> **INSTRUCTIONS FOR THE TASK**:
Return precisely the span of lines from the top of the material below to the line containing "col = scn.collection", both included. Pictures are excluded.

> **DATASET SECTION**:
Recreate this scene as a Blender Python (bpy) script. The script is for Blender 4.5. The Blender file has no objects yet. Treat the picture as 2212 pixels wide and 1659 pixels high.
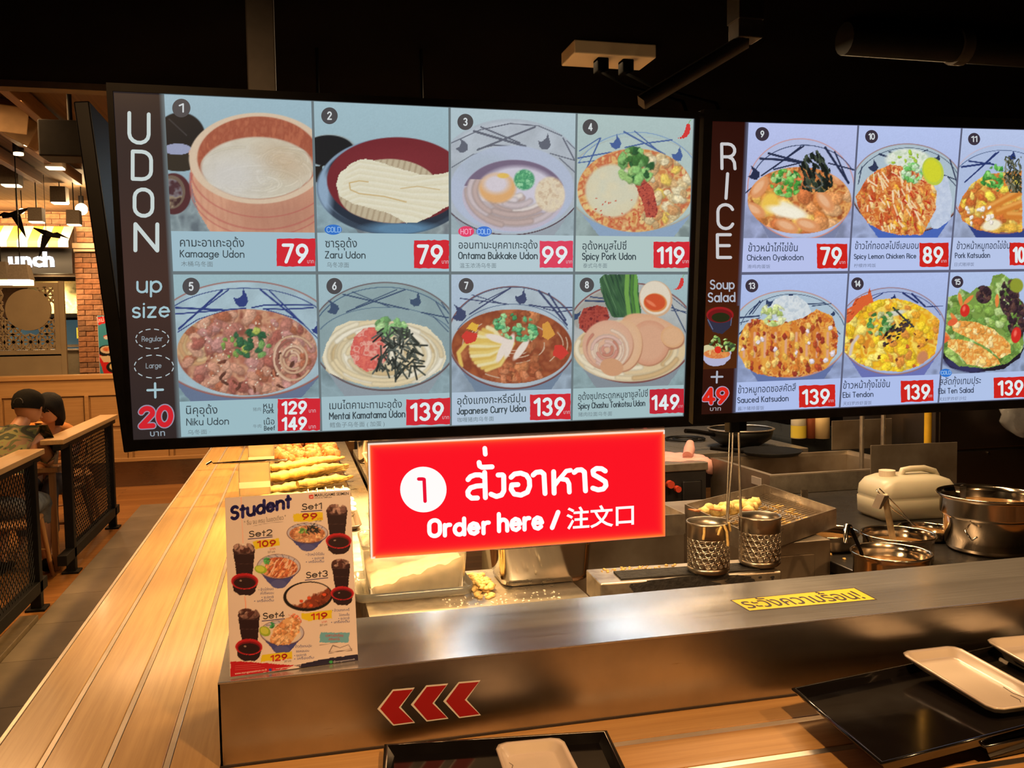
import bpy, bmesh, math, random
import numpy as np
from mathutils import Vector, Matrix, Euler
random.seed(7)
PI = math.pi
scn = bpy.context.scene
col = scn.collection

# ------------------------------------------------------------------ camera
F_PX, YAW, PITCH, ROLL = 1909.24, 0.239569, 0.0628248, -0.0155046
_f = Vector((math.sin(YAW)*math.cos(PITCH), math.cos(YAW)*math.cos(PITCH), -math.sin(PITCH)))
_r = Vector((math.cos(YAW), -math.sin(YAW), 0.0)); _u = _r.cross(_f)
_c, _s = math.cos(ROLL), math.sin(ROLL)
CR = _c*_r + _s*_u; CU = -_s*_r + _c*_u; CF = _f
CAM = Vector((0.0, 0.0, 1.65))
cam = bpy.data.cameras.new('camera'); cam.sensor_width = 36.0; cam.lens = F_PX/2212*36.0
cam.clip_start = 0.02; cam.clip_end = 100
co = bpy.data.objects.new('camera', cam); col.objects.link(co)
co.matrix_world = Matrix(((CR.x, CU.x, -CF.x, CAM.x), (CR.y, CU.y, -CF.y, CAM.y), (CR.z, CU.z, -CF.z, CAM.z), (0, 0, 0, 1)))
scn.camera = co

# ------------------------------------------------------------------ world, exposure
w = bpy.data.worlds.new('world'); scn.world = w; w.use_nodes = True
w.node_tree.nodes['Background'].inputs[0].default_value = (1.0, 0.62, 0.34, 1)
w.node_tree.nodes['Background'].inputs[1].default_value = 0.035
scn.view_settings.view_transform = 'Standard'; scn.view_settings.look = 'None'
scn.view_settings.gamma = 1.0; scn.view_settings.use_curve_mapping = False
scn.view_settings.exposure = 0.0

def light(name, kind, loc, power, color, size=0.3, size_y=None, aim=None, spot=1.2, blend=0.5):
    l = bpy.data.lights.new(name, kind); l.energy = power; l.color = color
    if kind == 'AREA':
        l.size = size
        if size_y: l.shape = 'RECTANGLE'; l.size_y = size_y
    elif kind == 'SPOT':
        l.spot_size = spot; l.spot_blend = blend; l.shadow_soft_size = size
    else: l.shadow_soft_size = size
    o = bpy.data.objects.new(name, l); col.objects.link(o); o.location = loc
    if aim is not None:
        o.rotation_euler = (Vector(aim)-Vector(loc)).to_track_quat('-Z', 'Y').to_euler()
    return o
WARM = (1.0, 0.56, 0.24); WARM2 = (1.0, 0.66, 0.34); COOL = (0.72, 0.88, 1.0)
# ceiling spots over the customer side (behind and above the viewer)
light('ceiling_spot', 'SPOT', (-0.5, 0.5, 2.55), 78, WARM, 0.05, aim=(-0.5, 2.4, 0.8), spot=1.5, blend=0.9)
light('ceiling_spot', 'SPOT', (0.75, 0.2, 2.55), 135, WARM, 0.05, aim=(0.9, 1.7, 0.8), spot=1.4, blend=0.8)
light('ceiling_spot', 'SPOT', (2.2, 0.3, 2.55), 90, WARM, 0.05, aim=(1.9, 1.7, 0.8), spot=1.4, blend=0.8)
# work lights over the kitchen
light('kitchen_light', 'AREA', (1.7, 3.0, 2.55), 62, WARM2, 1.6, 0.25, aim=(1.7, 3.1, 0))
light('kitchen_light', 'AREA', (2.3, 4.6, 3.15), 80, WARM2, 1.0, 0.4, aim=(2.5, 4.6, 0))
for tx in (1.06, 2.52):
    light('kitchen_tube_light', 'AREA', (tx, 6.4, 2.8), 13, COOL, 0.10, 2.4, aim=(tx, 6.4, 0))
# dining area and the mall behind it
light('dining_light', 'AREA', (-2.3, 6.3, 3.2), 95, WARM, 1.4, 1.4, aim=(-2.3, 6.8, 0))
light('dining_light', 'AREA', (-1.2, 9.0, 3.2), 115, WARM, 1.4, 1.4, aim=(-1.6, 9.6, 0.5))
light('mall_light', 'AREA', (-3.4, 12.9, 3.2), 60, WARM2, 1.6, 0.4, aim=(-3.3, 14.0, 2.6))

# ------------------------------------------------------------------ helpers
def s1(v):
    v = v/255.0
    return v/12.92 if v <= 0.04045 else ((v+0.055)/1.055)**2.4
def rgb(r, g, b): return (s1(r), s1(g), s1(b))

def at(px, py, **k):
    """point of the room seen at a pixel of the photograph, on the plane x=, y= or z="""
    d = CF + (px-1106)/F_PX*CR - (py-829.5)/F_PX*CU
    a, v = list(k.items())[0]; i = 'xyz'.index(a)
    return CAM + d*((v-CAM[i])/d[i])

_mats = {}
def mat(name, color, rough=0.5, metal=0.0, var=0.0, scale=20.0, bump=0.0, stretch=None, emit=None, estr=0.0,
        spec=0.5, trans=0.0, alpha=1.0, aniso=0.0, color2=None, coat=0.0, rvar=0.0, sss=0.0, detail=4.0, lo=0.35, hi=0.65):
    if name in _mats: return _mats[name]
    m = bpy.data.materials.new(name); m.use_nodes = True; nt = m.node_tree; N = nt.nodes; Lk = nt.links
    b = N['Principled BSDF']
    b.inputs['Base Color'].default_value = (*color, 1); b.inputs['Roughness'].default_value = rough
    b.inputs['Metallic'].default_value = metal; b.inputs['Specular IOR Level'].default_value = spec
    b.inputs['Transmission Weight'].default_value = trans; b.inputs['Alpha'].default_value = alpha
    b.inputs['Coat Weight'].default_value = coat; b.inputs['Coat Roughness'].default_value = 0.08
    b.inputs['Subsurface Weight'].default_value = sss; b.inputs['Subsurface Scale'].default_value = 0.02
    if aniso:
        b.inputs['Anisotropic'].default_value = aniso
    if emit is not None:
        b.inputs['Emission Color'].default_value = (*emit, 1); b.inputs['Emission Strength'].default_value = estr
    if var or bump or color2 or rvar:
        tc = N.new('ShaderNodeTexCoord'); mp = N.new('ShaderNodeMapping'); nz = N.new('ShaderNodeTexNoise')
        mp.inputs['Scale'].default_value = stretch or (1, 1, 1)
        nz.inputs['Scale'].default_value = scale; nz.inputs['Detail'].default_value = detail
        Lk.new(tc.outputs['Object'], mp.inputs[0]); Lk.new(mp.outputs[0], nz.inputs['Vector'])
        mr = N.new('ShaderNodeMapRange'); mr.inputs[1].default_value = lo; mr.inputs[2].default_value = hi
        Lk.new(nz.outputs['Fac'], mr.inputs[0])
        if var or color2:
            mx = N.new('ShaderNodeMix'); mx.data_type = 'RGBA'
            c2 = color2 or tuple(c*(1-var) for c in color)
            c1 = color if color2 else tuple(min(1, c*(1+var*0.6)) for c in color)
            mx.inputs[6].default_value = (*c1, 1); mx.inputs[7].default_value = (*c2, 1)
            Lk.new(mr.outputs[0], mx.inputs[0]); Lk.new(mx.outputs[2], b.inputs['Base Color'])
        if rvar:
            m2 = N.new('ShaderNodeMapRange'); m2.inputs[3].default_value = max(0.02, rough-rvar); m2.inputs[4].default_value = rough+rvar
            Lk.new(mr.outputs[0], m2.inputs[0]); Lk.new(m2.outputs[0], b.inputs['Roughness'])
        if bump:
            bp = N.new('ShaderNodeBump'); bp.inputs['Strength'].default_value = bump; bp.inputs['Distance'].default_value = 0.01
            Lk.new(nz.outputs['Fac'], bp.inputs['Height']); Lk.new(bp.outputs[0], b.inputs['Normal'])
    _mats[name] = m
    return m

def mat_attr(name, emission, rough=0.5, spec=0.3):
    """flat print: colour comes from the mesh's own colour attribute"""
    m = bpy.data.materials.new(name); m.use_nodes = True; nt = m.node_tree
    b = nt.nodes['Principled BSDF']; a = nt.nodes.new('ShaderNodeAttribute'); a.attribute_name = 'Col'
    b.inputs['Roughness'].default_value = rough; b.inputs['Specular IOR Level'].default_value = spec
    if emission:
        b.inputs['Base Color'].default_value = (0.004, 0.004, 0.004, 1)
        nt.links.new(a.outputs['Color'], b.inputs['Emission Color']); b.inputs['Emission Strength'].default_value = emission
    else:
        nt.links.new(a.outputs['Color'], b.inputs['Base Color'])
    return m

def mat_wood(name, c1, c2, rough=0.35, axis=0, coat=0.0, gs=1.0):
    m = bpy.data.materials.new(name); m.use_nodes = True; nt = m.node_tree; N = nt.nodes; Lk = nt.links
    b = N['Principled BSDF']; b.inputs['Roughness'].default_value = rough
    b.inputs['Coat Weight'].default_value = coat; b.inputs['Coat Roughness'].default_value = 0.12
    tc = N.new('ShaderNodeTexCoord'); mp = N.new('ShaderNodeMapping')
    sc = [70.0*gs]*3; sc[axis] = 2.2*gs; mp.inputs['Scale'].default_value = sc
    oi = N.new('ShaderNodeObjectInfo'); ad = N.new('ShaderNodeVectorMath'); ad.operation = 'ADD'
    Lk.new(tc.outputs['Object'], ad.inputs[0]); Lk.new(oi.outputs['Random'], ad.inputs[1]); Lk.new(ad.outputs[0], mp.inputs[0])
    nz = N.new('ShaderNodeTexNoise'); nz.inputs['Scale'].default_value = 1.0; nz.inputs['Detail'].default_value = 5; nz.inputs['Roughness'].default_value = 0.65
    Lk.new(mp.outputs[0], nz.inputs['Vector'])
    cr = N.new('ShaderNodeValToRGB'); cr.color_ramp.elements[0].position = 0.32; cr.color_ramp.elements[1].position = 0.62
    cr.color_ramp.elements[0].color = (*c2, 1); cr.color_ramp.elements[1].color = (*c1, 1)
    Lk.new(nz.outputs['Fac'], cr.inputs[0])
    n2 = N.new('ShaderNodeTexNoise'); n2.inputs['Scale'].default_value = 3.0; Lk.new(tc.outputs['Object'], n2.inputs['Vector'])
    mx = N.new('ShaderNodeMix'); mx.data_type = 'RGBA'; mx.blend_type = 'MULTIPLY'; mx.inputs[0].default_value = 0.25
    Lk.new(cr.outputs[0], mx.inputs[6]); Lk.new(n2.outputs['Fac'], mx.inputs[7]); Lk.new(mx.outputs[2], b.inputs['Base Color'])
    bp = N.new('ShaderNodeBump'); bp.inputs['Strength'].default_value = 0.06; bp.inputs['Distance'].default_value = 0.004
    Lk.new(nz.outputs['Fac'], bp.inputs['Height']); Lk.new(bp.outputs[0], b.inputs['Normal'])
    return m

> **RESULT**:
Recreate this scene as a Blender Python (bpy) script. The script is for Blender 4.5. The Blender file has no objects yet. Treat the picture as 2212 pixels wide and 1659 pixels high.
import bpy, bmesh, math, random
import numpy as np
from mathutils import Vector, Matrix, Euler
random.seed(7)
PI = math.pi
scn = bpy.context.scene
col = scn.collection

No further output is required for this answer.